## TASK
In your copy, include every line of the listing below exactly but none of the pictures.

*** DATASET EXTRACT ***

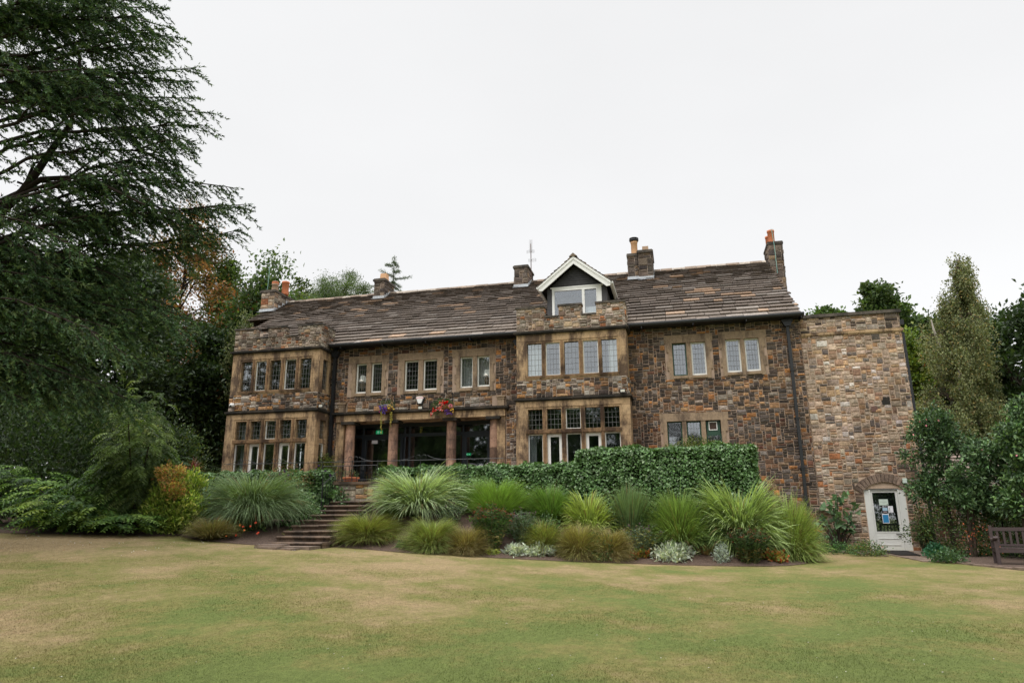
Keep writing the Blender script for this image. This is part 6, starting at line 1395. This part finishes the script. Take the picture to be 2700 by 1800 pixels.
# ================================================================ FITTINGS AND SMALL THINGS
reseed(77)
def basket(cx, y, zt, label, kind):
    t_ = thing('hanging_basket', (cx, y, zt-.3), label, 'hanging basket', 'hanging baskets on the loggia front')
    r_ = .27 if kind == 2 else .22
    m_ = MB(); m_.lathe(cx, y, [(r_*.25, zt-r_*.95), (r_*.62, zt-r_*.80), (r_*.9, zt-r_*.45), (r_, zt), (r_*.92, zt), (r_*.8, zt-.08)], 18); m_.build('coir_liner', M['wicker'], t_, True)
    m_ = MB(); top = zt+.50
    for a in (0.5, 2.6, 4.7): m_.tube([(cx+r_*math.cos(a), y+r_*math.sin(a), zt), (cx, y, top)], .006, 4)
    m_.build('chain', M['metal'], t_)
    m_ = MB(); bx = cx+.16; m_.box(bx-.015, bx+.015, FY-.05, FY-.03, zt+.05, top+.10); m_.tube([(bx, FY-.04, top+.06), (cx, y, top+.06), (cx, y, top-.02)], .012, 6); m_.tube([(bx, FY-.04, zt+.15), ((bx+cx)/2, (FY+y)/2, top-.05), (cx, y, top+.05)], .009, 5); m_.build('wall_bracket', M['black'], t_)
    m_ = MB(); n = 900 if kind == 2 else 520; c, d = blob_points(n, (cx-.10*(kind == 2), y, zt+.10), (.42 if kind == 2 else .34, .26, .22), shell=.2)
    leaves(m_, c, d, .05, colmix([(.05, .10, .03), (.08, .14, .04)], n), .6)
    if kind == 2:
        c, d = blob_points(380, (cx-.42, y, zt-.08), (.25, .16, .26), shell=.2); leaves(m_, c, d, .045, colmix([(.05, .10, .03), (.08, .14, .04)], 380), .6)
    m_.build('foliage', M['leaf'], t_)
    def bl(name, px_list, cols, size, k=8): petals(t_, [W(x, yy, y-.25+rng.uniform(-.05, .05)) for x, yy in px_list], cols, size, name, k)
    def cloud(x0, x1, y0, y1, n): return [(rng.uniform(x0, x1), rng.uniform(y0, y1)) for _ in range(n)]
    if kind == 1:
        bl('violet_flower', cloud(1000, 1020, 1068, 1082, 34)+cloud(1008, 1016, 1082, 1090, 6), [(.13, .09, .55), (.20, .13, .6)], .035)
        bl('yellow_flower', [(1022, 1071), (1026, 1068), (1030, 1069), (1034, 1072), (1036, 1075), (1038, 1078), (1025, 1076), (1027, 1074), (1016, 1071)], [(.85, .6, .10)], .04)
        bl('pink_flower', [(1016, 1077), (1001, 1086), (1015, 1075)], [(.65, .05, .3)], .035)
        m_ = MB()
        for x in (1005, 1030, 1033):
            m_ = MB(); zb = 1142 if x < 1010 else (1125 if x == 1030 else 1110)
            for yy in np.arange(1086, zb, 1.5): p = W(x+rng.normal(0, .6), yy, y-.22); leaves(m_, np.repeat(p[None], 3, 0), rng.normal(size=(3, 3)), .045, colmix([(.50, .40, .08), (.35, .38, .10), (.6, .5, .15)], 3), .8)
            m_.build('trailing_stem', M['leaf'], t_)
    else:
        bl('red_edged_flower', [(1160, 1060), (1162, 1063), (1159, 1066), (1166, 1068), (1167, 1061), (1151, 1071), (1143, 1077), (1158, 1073), (1161, 1075), (1145, 1083), (1151, 1080), (1157, 1079), (1160, 1081), (1163, 1080), (1166, 1082), (1142, 1084), (1137, 1089), (1141, 1091), (1136, 1094), (1168, 1054), (1155, 1077), (1149, 1081), (1163, 1073)], [(.75, .06, .05), (.8, .25, .2), (.85, .5, .45)], .06)
        bl('scarlet_flower', cloud(1171, 1181, 1058, 1065, 22), [(.75, .005, .005)], .045)
        bl('pink_flower', cloud(1182, 1193, 1065, 1074, 20), [(.8, .35, .38)], .04)
        bl('yellow_flower', [(1191, 1077), (1189, 1081), (1193, 1080), (1196, 1083), (1194, 1078), (1177, 1071), (1183, 1073), (1195, 1087)], [(.85, .6, .08)], .04)
        bl('purple_flower', cloud(1172, 1194, 1080, 1092, 34), [(.12, .05, .28), (.20, .08, .38)], .032)
    return t_
basket(-11.42, FY-.42, 5.92, 'hanging basket with violet and yellow flowers and two long yellow trailing stems', 1)
basket(-8.90, FY-.42, 5.88, 'fuller hanging basket overflowing with red and pink flowers', 2)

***

## REPLY
Keep writing the Blender script for this image. This is part 6, starting at line 1395. This part finishes the script. Take the picture to be 2700 by 1800 pixels.
# ================================================================ FITTINGS AND SMALL THINGS
reseed(77)
def basket(cx, y, zt, label, kind):
    t_ = thing('hanging_basket', (cx, y, zt-.3), label, 'hanging basket', 'hanging baskets on the loggia front')
    r_ = .27 if kind == 2 else .22
    m_ = MB(); m_.lathe(cx, y, [(r_*.25, zt-r_*.95), (r_*.62, zt-r_*.80), (r_*.9, zt-r_*.45), (r_, zt), (r_*.92, zt), (r_*.8, zt-.08)], 18); m_.build('coir_liner', M['wicker'], t_, True)
    m_ = MB(); top = zt+.50
    for a in (0.5, 2.6, 4.7): m_.tube([(cx+r_*math.cos(a), y+r_*math.sin(a), zt), (cx, y, top)], .006, 4)
    m_.build('chain', M['metal'], t_)
    m_ = MB(); bx = cx+.16; m_.box(bx-.015, bx+.015, FY-.05, FY-.03, zt+.05, top+.10); m_.tube([(bx, FY-.04, top+.06), (cx, y, top+.06), (cx, y, top-.02)], .012, 6); m_.tube([(bx, FY-.04, zt+.15), ((bx+cx)/2, (FY+y)/2, top-.05), (cx, y, top+.05)], .009, 5); m_.build('wall_bracket', M['black'], t_)
    m_ = MB(); n = 900 if kind == 2 else 520; c, d = blob_points(n, (cx-.10*(kind == 2), y, zt+.10), (.42 if kind == 2 else .34, .26, .22), shell=.2)
    leaves(m_, c, d, .05, colmix([(.05, .10, .03), (.08, .14, .04)], n), .6)
    if kind == 2:
        c, d = blob_points(380, (cx-.42, y, zt-.08), (.25, .16, .26), shell=.2); leaves(m_, c, d, .045, colmix([(.05, .10, .03), (.08, .14, .04)], 380), .6)
    m_.build('foliage', M['leaf'], t_)
    def bl(name, px_list, cols, size, k=8): petals(t_, [W(x, yy, y-.25+rng.uniform(-.05, .05)) for x, yy in px_list], cols, size, name, k)
    def cloud(x0, x1, y0, y1, n): return [(rng.uniform(x0, x1), rng.uniform(y0, y1)) for _ in range(n)]
    if kind == 1:
        bl('violet_flower', cloud(1000, 1020, 1068, 1082, 34)+cloud(1008, 1016, 1082, 1090, 6), [(.13, .09, .55), (.20, .13, .6)], .035)
        bl('yellow_flower', [(1022, 1071), (1026, 1068), (1030, 1069), (1034, 1072), (1036, 1075), (1038, 1078), (1025, 1076), (1027, 1074), (1016, 1071)], [(.85, .6, .10)], .04)
        bl('pink_flower', [(1016, 1077), (1001, 1086), (1015, 1075)], [(.65, .05, .3)], .035)
        m_ = MB()
        for x in (1005, 1030, 1033):
            m_ = MB(); zb = 1142 if x < 1010 else (1125 if x == 1030 else 1110)
            for yy in np.arange(1086, zb, 1.5): p = W(x+rng.normal(0, .6), yy, y-.22); leaves(m_, np.repeat(p[None], 3, 0), rng.normal(size=(3, 3)), .045, colmix([(.50, .40, .08), (.35, .38, .10), (.6, .5, .15)], 3), .8)
            m_.build('trailing_stem', M['leaf'], t_)
    else:
        bl('red_edged_flower', [(1160, 1060), (1162, 1063), (1159, 1066), (1166, 1068), (1167, 1061), (1151, 1071), (1143, 1077), (1158, 1073), (1161, 1075), (1145, 1083), (1151, 1080), (1157, 1079), (1160, 1081), (1163, 1080), (1166, 1082), (1142, 1084), (1137, 1089), (1141, 1091), (1136, 1094), (1168, 1054), (1155, 1077), (1149, 1081), (1163, 1073)], [(.75, .06, .05), (.8, .25, .2), (.85, .5, .45)], .06)
        bl('scarlet_flower', cloud(1171, 1181, 1058, 1065, 22), [(.75, .005, .005)], .045)
        bl('pink_flower', cloud(1182, 1193, 1065, 1074, 20), [(.8, .35, .38)], .04)
        bl('yellow_flower', [(1191, 1077), (1189, 1081), (1193, 1080), (1196, 1083), (1194, 1078), (1177, 1071), (1183, 1073), (1195, 1087)], [(.85, .6, .08)], .04)
        bl('purple_flower', cloud(1172, 1194, 1080, 1092, 34), [(.12, .05, .28), (.20, .08, .38)], .032)
    return t_
basket(-11.42, FY-.42, 5.92, 'hanging basket with violet and yellow flowers and two long yellow trailing stems', 1)
basket(-8.90, FY-.42, 5.88, 'fuller hanging basket overflowing with red and pink flowers', 2)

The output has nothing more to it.